Tuesday, April 26, 2011

Hotpot: Silencing the sliced lamb

Hotpot is a tradition in our household as in many Chinese families. Ok, I might be white as snow, but marrying in a chinese family makes for quick conversion. You eat hotpot with big time events like New Year's when the whole family is gathered around.
Center stage a pot filled with boiling water, lightly seasoned and ready to receive the main event: thinly sliced meats like pork, beef or lamb, an array of seafoods and various vegatables. Each item is introduced to the boiling water, swirled around a couple times and quickly rescued from the scaling heat. That's the idea.
As with most simple cooking methods, it's about quality and freshness of ingredients to make a difference.
Today we had hotpot in Beijing. In a famous Beijing style hot pot restaurant located in a department store of all places. The type with the hot coals in the bottom to which a bowl is attached where the boiling water cooks the main ingredients. A true kitchen marvel.
But the true star of the meal was the meat. When we do hotpot at home, we need a lot of sauce to cover the not so good taste of the meat. It comes pre-sliced, deep frozen and I do not know the process from living beast to sliced meat. In other words: it's the company that makes the dinner.
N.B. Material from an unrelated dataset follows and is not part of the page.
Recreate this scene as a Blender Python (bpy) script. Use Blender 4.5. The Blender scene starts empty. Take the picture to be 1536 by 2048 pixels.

Here you can come with stangers, do not say a word the entire meal and still leave happy. The lamb we ate was how that meat should taste like, tender, slightly fatty and overall succulent. Also on the table were lamb skewers: lamb meat on a metal pin, grilled to perfection and topped with cumin seeds. Lamb and cumin; a combination I should remember as it completely works. Even my wife, the lamb unafficionado, commented that she could eat lamb like this.

That's something I will remember, as I really like lamb meat. I will find us some New Zealand imported lamb and cook it up with cumin. Garantueed to satisfy even the lamb uneaters in my family.